Master bathrooms are a luxury. Often they are attached to a master bedroom and contain all four services that define a full bathroom: toilet, sink, shower, and tub.

  • Double-Basin Sink: Master bathrooms are large enough to accommodate two people. Double-basin sinks promote family peace and harmony because no one is fighting for dominance over that single sink.
  • Hooks: Hooks mounted on the back of the door or in spaces too narrow for cabinets provide temporary “storage” for robes, towels, or clothing.
  • Makeup Mirror: While not essential, a lighted extendable magnifying mirror is one item that defines your master bathroom as being luxurious.
  • Enough Hot Water: A nice steamy bath is perfect at the end of a long day.

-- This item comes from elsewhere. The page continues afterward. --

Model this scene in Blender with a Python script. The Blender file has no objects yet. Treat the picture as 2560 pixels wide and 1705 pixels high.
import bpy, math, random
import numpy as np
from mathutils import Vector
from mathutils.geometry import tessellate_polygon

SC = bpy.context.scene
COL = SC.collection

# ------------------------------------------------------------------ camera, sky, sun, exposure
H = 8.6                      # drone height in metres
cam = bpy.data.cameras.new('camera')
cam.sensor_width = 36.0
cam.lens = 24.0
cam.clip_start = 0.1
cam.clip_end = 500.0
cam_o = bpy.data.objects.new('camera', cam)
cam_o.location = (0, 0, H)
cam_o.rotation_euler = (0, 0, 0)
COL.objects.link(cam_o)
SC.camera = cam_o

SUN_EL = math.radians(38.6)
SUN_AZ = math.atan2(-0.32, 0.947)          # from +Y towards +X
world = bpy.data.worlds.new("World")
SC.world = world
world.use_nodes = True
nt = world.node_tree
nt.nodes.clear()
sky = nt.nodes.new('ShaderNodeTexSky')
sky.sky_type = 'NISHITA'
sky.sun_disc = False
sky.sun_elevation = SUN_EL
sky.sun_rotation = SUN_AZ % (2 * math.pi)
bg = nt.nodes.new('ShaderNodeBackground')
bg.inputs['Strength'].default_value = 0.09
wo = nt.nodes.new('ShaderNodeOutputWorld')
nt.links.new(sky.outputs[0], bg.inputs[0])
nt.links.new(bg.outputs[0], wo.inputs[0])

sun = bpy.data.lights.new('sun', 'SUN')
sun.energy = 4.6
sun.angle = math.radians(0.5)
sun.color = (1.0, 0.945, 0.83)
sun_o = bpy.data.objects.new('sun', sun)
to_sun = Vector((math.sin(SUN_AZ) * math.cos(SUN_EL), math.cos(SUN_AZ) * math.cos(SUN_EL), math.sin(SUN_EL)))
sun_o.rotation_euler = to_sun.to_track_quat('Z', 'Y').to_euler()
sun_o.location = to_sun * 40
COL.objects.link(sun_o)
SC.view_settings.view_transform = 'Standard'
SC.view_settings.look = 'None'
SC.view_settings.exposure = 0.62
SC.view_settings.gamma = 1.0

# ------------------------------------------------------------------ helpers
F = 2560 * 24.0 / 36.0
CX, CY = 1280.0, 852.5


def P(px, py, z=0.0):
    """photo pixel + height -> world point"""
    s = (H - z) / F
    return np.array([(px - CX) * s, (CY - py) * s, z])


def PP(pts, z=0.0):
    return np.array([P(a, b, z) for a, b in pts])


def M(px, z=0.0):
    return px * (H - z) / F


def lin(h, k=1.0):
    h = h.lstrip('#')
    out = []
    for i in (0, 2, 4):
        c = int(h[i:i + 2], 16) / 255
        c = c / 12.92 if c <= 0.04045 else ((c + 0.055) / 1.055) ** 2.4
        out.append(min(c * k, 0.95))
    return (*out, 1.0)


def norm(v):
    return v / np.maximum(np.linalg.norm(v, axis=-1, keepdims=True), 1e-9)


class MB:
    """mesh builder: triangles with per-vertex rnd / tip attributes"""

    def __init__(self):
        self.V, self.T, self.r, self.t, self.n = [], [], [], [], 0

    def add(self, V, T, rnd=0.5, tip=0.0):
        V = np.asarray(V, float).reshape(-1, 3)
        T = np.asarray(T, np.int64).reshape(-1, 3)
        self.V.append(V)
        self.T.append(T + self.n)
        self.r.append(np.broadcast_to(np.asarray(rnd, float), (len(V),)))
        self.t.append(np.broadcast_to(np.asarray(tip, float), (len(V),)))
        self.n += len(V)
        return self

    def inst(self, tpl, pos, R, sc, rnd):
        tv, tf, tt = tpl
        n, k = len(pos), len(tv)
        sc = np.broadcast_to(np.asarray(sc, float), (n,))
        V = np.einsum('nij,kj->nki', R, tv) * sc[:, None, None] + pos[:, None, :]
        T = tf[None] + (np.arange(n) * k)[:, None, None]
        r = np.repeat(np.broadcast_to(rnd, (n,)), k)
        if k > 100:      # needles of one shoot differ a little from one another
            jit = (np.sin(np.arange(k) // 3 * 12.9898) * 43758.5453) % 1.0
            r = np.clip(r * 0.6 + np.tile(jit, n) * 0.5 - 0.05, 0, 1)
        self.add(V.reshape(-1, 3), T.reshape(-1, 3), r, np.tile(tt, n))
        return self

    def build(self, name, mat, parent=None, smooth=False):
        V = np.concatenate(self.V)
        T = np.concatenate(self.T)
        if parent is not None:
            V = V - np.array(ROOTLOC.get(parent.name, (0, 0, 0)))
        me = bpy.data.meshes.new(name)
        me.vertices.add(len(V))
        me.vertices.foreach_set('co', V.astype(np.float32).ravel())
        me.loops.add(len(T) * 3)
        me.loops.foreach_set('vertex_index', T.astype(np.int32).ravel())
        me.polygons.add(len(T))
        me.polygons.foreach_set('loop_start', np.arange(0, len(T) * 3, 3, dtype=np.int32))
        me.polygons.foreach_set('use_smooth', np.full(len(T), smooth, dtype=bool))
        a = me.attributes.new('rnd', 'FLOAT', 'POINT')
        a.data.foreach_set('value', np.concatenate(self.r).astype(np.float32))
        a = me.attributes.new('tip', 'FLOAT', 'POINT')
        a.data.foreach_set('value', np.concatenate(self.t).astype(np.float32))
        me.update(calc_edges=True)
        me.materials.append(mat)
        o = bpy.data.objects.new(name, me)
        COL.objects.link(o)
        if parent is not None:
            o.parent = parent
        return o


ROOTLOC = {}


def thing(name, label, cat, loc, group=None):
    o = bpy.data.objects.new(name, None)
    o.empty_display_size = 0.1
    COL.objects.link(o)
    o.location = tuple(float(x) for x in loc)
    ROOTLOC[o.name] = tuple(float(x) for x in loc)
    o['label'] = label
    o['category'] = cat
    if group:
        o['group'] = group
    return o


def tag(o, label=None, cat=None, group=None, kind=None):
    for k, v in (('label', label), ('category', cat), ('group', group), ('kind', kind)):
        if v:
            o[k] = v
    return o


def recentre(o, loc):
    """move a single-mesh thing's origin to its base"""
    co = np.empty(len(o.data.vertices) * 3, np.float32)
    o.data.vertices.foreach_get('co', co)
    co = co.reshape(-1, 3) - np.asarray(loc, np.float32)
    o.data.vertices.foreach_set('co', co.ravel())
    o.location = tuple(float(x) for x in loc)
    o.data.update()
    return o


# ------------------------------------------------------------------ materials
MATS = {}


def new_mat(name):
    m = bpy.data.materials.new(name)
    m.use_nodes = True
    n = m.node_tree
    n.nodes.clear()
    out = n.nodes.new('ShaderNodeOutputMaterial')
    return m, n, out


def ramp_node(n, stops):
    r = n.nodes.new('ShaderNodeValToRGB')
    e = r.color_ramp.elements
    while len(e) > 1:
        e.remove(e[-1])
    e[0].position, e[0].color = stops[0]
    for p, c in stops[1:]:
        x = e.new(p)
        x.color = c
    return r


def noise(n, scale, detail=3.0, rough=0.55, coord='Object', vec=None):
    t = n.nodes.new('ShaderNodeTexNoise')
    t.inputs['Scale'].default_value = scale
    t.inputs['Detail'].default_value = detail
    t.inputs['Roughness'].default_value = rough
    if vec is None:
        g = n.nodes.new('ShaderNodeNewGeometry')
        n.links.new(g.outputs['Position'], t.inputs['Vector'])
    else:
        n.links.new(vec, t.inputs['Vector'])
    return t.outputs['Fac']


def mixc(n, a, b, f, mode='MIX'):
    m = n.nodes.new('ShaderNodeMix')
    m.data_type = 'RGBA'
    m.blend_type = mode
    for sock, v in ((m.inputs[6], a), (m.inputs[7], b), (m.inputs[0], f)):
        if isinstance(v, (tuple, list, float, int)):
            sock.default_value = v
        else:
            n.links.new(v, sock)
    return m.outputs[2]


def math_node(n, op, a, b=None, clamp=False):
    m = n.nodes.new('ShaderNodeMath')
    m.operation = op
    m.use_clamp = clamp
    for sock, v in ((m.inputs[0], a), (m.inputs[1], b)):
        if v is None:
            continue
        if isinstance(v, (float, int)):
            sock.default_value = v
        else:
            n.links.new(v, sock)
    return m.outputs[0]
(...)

Large soaking tubs, often found in master baths, use far more water than ordinary tubs. This means they also use more hot water. It is recommended that you upgrade your water heater so that it is at least two-thirds the capacity of the tub.

Powder Rooms

Powder rooms are where you send your guests so that your main bathroom (and your bath towels) remains unsullied (and unseen). Too tiny to contain bathing facilities, they are sometimes called half-bathrooms. Rather than the four services found in full bathrooms, powder rooms only have two – toilets and a sink.

In some respects, good design for powder rooms is the opposite of that for family and master bathrooms. Storage needs are minimal since you will not be storing bath towels or as many cleaning accessories. Storage can be reduced to just a small, covered wicker basket for extra toilet paper. Powder rooms have no need for multiple towel bars; at most, only one towel ring is needed.

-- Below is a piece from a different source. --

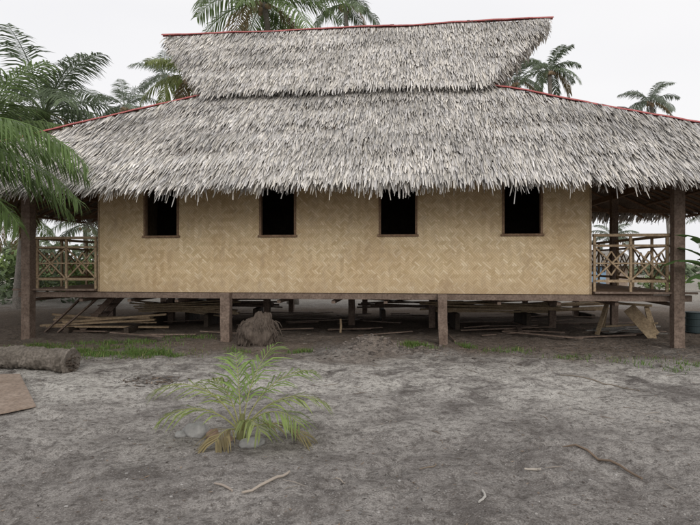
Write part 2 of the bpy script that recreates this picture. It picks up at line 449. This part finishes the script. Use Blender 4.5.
def blade(mb,p,h,w_,col,lean=.5):
    az=U(0,2*pi); d=Vector((cos(az),sin(az),0)); s=Vector((-d.y,d.x,0))*w_/2
    q=p+Vector((0,0,h*.6))+d*h*lean*.3; e=p+Vector((0,0,h))+d*h*lean
    n=len(mb.v); mb.v+=[tuple(p-s),tuple(p+s),tuple(q+s*.8),tuple(q-s*.8),tuple(e)]; mb.c+=[col]*5
    mb.f+=[(n,n+1,n+2,n+3),(n+3,n+2,n+4)]
g=MB()
patches=[(95,353,1.3,.5,3000),(60,352,.8,.3,900),(152,355,.7,.25,1300),(110,344,1.2,.3,700),(412,351,.35,.18,700),(462,348,.25,.15,400),(302,352,.3,.1,250),(690,368,.6,.3,340),(35,348,.6,.3,600),(510,352,.6,.2,300),(640,362,.8,.3,160),(130,342,.9,.2,500),(190,338,.8,.3,450),(575,358,.6,.2,160),(240,352,.4,.2,160)]
for px_,py_,rx,ry,n in patches:
    c=gp(px_,py_)
    for i in range(n):
        x=c.x+random.gauss(0,rx*.45); y=c.y+random.gauss(0,ry*.6)
        if noise.noise(Vector((x*3,y*3,5)))<-.12: continue
        k=U(.7,1.3); col=(.14*k,.23*k,.06*k) if R()<.8 else (.24*k,.24*k,.10*k)
        blade(g,Vector((x,y,gz(x,y)-.005)),U(.03,.09),U(.006,.014),col,U(.3,1.3))
g.obj("grass",M['leaf'])

g=MB()
def litter(x,y,s):
    z=gz(x,y)+.005; az=U(0,2*pi); d=Vector((cos(az),sin(az),U(-.1,.2)))*s; q=Vector((-sin(az),cos(az),U(-.2,.3)))*s*U(.12,.35)
    p=Vector((x,y,z)); n=len(g.v); g.v+=[tuple(p-d),tuple(p+q),tuple(p+d),tuple(p-q)]; 
    k=U(.4,1.2); c=random.choice([(.18,.13,.09),(.26,.20,.15),(.12,.09,.07),(.09,.075,.065),(.2,.19,.18)])
    g.c+=[tuple(v*k for v in c)]*4; g.f.append((n,n+1,n+2,n+3))
for i in range(3000):
    y=U(2.3,10.4); x=U(-.72,.72)*y; litter(x,y,U(.006,.024))
for i in range(3000):
    y=U(8.6,13); x=U(-7,7.5); litter(x,y,U(.012,.05))
for i in range(1300):
    litter(random.gauss(5,1.8),random.gauss(9.6,.8),U(.015,.05))
for i in range(260):
    c=gp(150,383); a=U(0,2*pi); r=random.gauss(.20,.08); litter(c.x+cos(a)*r*1.3,c.y+sin(a)*r,U(.02,.06))
g.obj("leaf_litter",M['dry'])
g=MB()
for i in range(120):
    y=U(3,11) if i<55 else U(8,12); x=U(-.7,.7)*y; z=gz(x,y)+.006; az=U(0,pi); L=U(.03,.12)
    d=Vector((cos(az),sin(az),U(-.03,.03)))*L; k=U(.6,1.2); c=random.choice([(.30,.26,.22),(.18,.14,.11),(.25,.22,.19)])
    p=Vector((x,y,z)); g.tube([p-d,p+Vector((U(-.02,.02),U(-.02,.02),.004)),p+d],[.002,.004,.002],5,col=tuple(v*k for v in c))
def stick(x0,y0,x1,y1,r,c,bend=.03,n=8):
    a=gp(x0,y0);b=gp(x1,y1); pts=[]
    for i in range(n+1):
        f=i/n; p=a.lerp(b,f); p.x+=bend*sin(pi*f)+U(-.006,.006); p.z=max(gz(p.x,p.y),gz(p.x+.03,p.y),gz(p.x-.03,p.y),gz(p.x,p.y+.03))+r*1.0; pts.append(p)
    g.tube(pts,[r*(.6+.4*sin(pi*(.15+.7*i/n))) for i in range(n+1)],6,col=c)
stick(562,449,642,478,.009,(.17,.125,.09),.08); stick(243,497,290,474,.010,(.36,.31,.26)); stick(214,488,232,496,.008,(.32,.27,.23))
stick(478,506,482,494,.008,(.40,.38,.35)); stick(326,478,345,487,.005,(.3,.26,.22)); stick(525,470,540,473,.009,(.40,.36,.31))
stick(560,374,640,392,.007,(.22,.18,.14),.1); stick(420,470,436,463,.005,(.2,.16,.12))
g.obj("fallen_twigs",M['dry'])
g=MB()
ico=bmesh.new(); bmesh.ops.create_icosphere(ico,subdivisions=1,radius=1); iv=[v.co.copy() for v in ico.verts]; iface=[[v.index for v in f.verts] for f in ico.faces]; ico.free()
def peb(mb,x,y,r,c):
    n=len(mb.v); z=gz(x,y); s=Vector((U(.7,1.3),U(.7,1.3),U(.4,.7)))
    for v in iv:
        k=U(.85,1.1); mb.v.append((x+v.x*r*s.x*k,y+v.y*r*s.y*k,z+r*.2+v.z*r*s.z*k)); mb.c.append(c)
    mb.f+=[tuple(n+i for i in f) for f in iface]
for i in range(1800):
    y=U(2.3,9.5); x=U(-.72,.72)*y; k=U(.07,.38); peb(g,x,y,random.choice([.003,.005,.006,.010])*U(.7,1.3),(k,k*.95,k*.9))
for i in range(260):
    x=random.gauss(m0.x+.2,.6); y=random.gauss(m0.y,.3); k=U(.06,.22); peb(g,x,y,U(.012,.04),(k,k*.85,k*.75))
g.obj("pebbles",M['dry'])

def rock(name,loc,sx,sy,sz,mat,seed):
    bm=bmesh.new(); bmesh.ops.create_icosphere(bm,subdivisions=4,radius=1)
    for v in bm.verts:
        n=v.co.normalized(); k=1+.28*noise.noise(n*1.3+Vector((seed,0,0)))+.1*noise.noise(n*3.5+Vector((0,seed,0)))
        v.co=Vector((n.x*k*sx,n.y*k*sy,n.z*k*sz))
    me=bpy.data.meshes.new(name); bm.to_mesh(me); bm.free(); me.materials.append(mat)
    for p in me.polygons: p.use_smooth=True
    o=bpy.data.objects.new(name,me); o.location=loc; o.rotation_euler=(0,0,seed); scene.collection.objects.link(o)
for i,(x,y,sx,sy,sz,mt) in enumerate([(196,436,.115,.09,.08,'rock'),(213,439,.065,.055,.07,'rockb'),(252,444,.115,.08,.05,'rock'),(181,438,.05,.05,.03,'rock'),(273,435,.06,.05,.035,'rock'),(228,441,.05,.04,.03,'rockb')]):
    p=gp(x,y); p.z=gz(p.x,p.y)+sz*.35; rock("rock" ,p,sx,sy,sz,M[mt],i*1.7+.4)

# ================================================================= PALMS
UP=Vector((0,0,1))
def frond(mb,p0,az,el,L,droop,leafL,n,w_,col,hang=.5,rach=.02,t0=.12,azd=0,rc=None,var=.25,fwd=(.45,.7)):
    N=16; pts=[Vector(p0)]; tans=[]
    for i in range(N):
        t=i/N; e=el-droop*(t**1.25); a=az+azd*t
        d=Vector((cos(a)*cos(e),sin(a)*cos(e),sin(e))); tans.append(d); pts.append(pts[-1]+d*(L/N))
    tans.append(tans[-1])
    rc=rc or tuple(k*1.3 for k in col)
    mb.tube(pts,[rach*(1-.85*i/N) for i in range(N+1)],5,False,col=rc)
    for i in range(n):
        t=t0+(1-t0)*(i+.5)/n; x=t*N; k=min(int(x),N-1); f=x-k
        p=pts[k].lerp(pts[k+1],f); T=tans[k].lerp(tans[k+1],f).normalized()
        S=T.cross(UP); S=S.normalized() if S.length>.05 else Vector((-sin(az),cos(az),0)); Nn=S.cross(T)
        prof=(sin(pi*min(1,(.16+.80*(t-t0)/(1-t0)))))**.55
        for sd in (-1,1):
            if R()<.05: continue
            ll=leafL*prof*U(.78,1.15)
            d=(S*sd*U(.7,.95)+T*U(*fwd)+Nn*U(.0,.3)-UP*hang*U(.2,.6)).normalized()
            d2=(d-UP*hang*U(.7,1.5)).normalized()
            wv=(T-d*T.dot(d)).normalized()*(w_/2)
            a0=p; m=p+d*ll*.45; e=m+d2*ll*.55; q=m.lerp(e,.5)+Vector((0,0,.02*ll))
            n0=len(mb.v)
            for s_ in (a0-wv*.4,a0+wv*.4,m-wv,m+wv,q-wv*.7,q+wv*.7,e): mb.v.append((s_.x,s_.y,s_.z))
            g_=U(1-var,1+var); c=tuple(v*g_ for v in col); mb.c+=[c]*7
            mb.f+=[(n0,n0+1,n0+3,n0+2),(n0+2,n0+3,n0+5,n0+4),(n0+4,n0+5,n0+6)]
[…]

  • Pedestal Sinks: Big, imposing bathroom vanity cabinets steal room from space-starved powder rooms. A pedestal sink – simply a basin atop a stand – makes your bathroom feel larger.
  • Large Mirrors: Many homeowners install a mirror proportional to the size of their powder room: small. But this only makes the room look tinier. Instead, put in a mirror that is as large as possible, as this will visually double your space.7
  • Neutral Colors: Bright, in-your-face colors that look smashing in other parts of the house are, in guest bathrooms, literally in your face because the walls are so close. Try neutral colors in your powder room to avoid shocking your guests. Remember, neutral colors do not have to be boring. With warm tints (oranges, yellows) or cool shades (blues, greens), neutral colors can make as much of a statement as those loud colors.

Bathroom code and design rules are no limits imposed on you to kill your creativity. Instead, they are positive guidelines for approaching your bathroom remodeling project productively.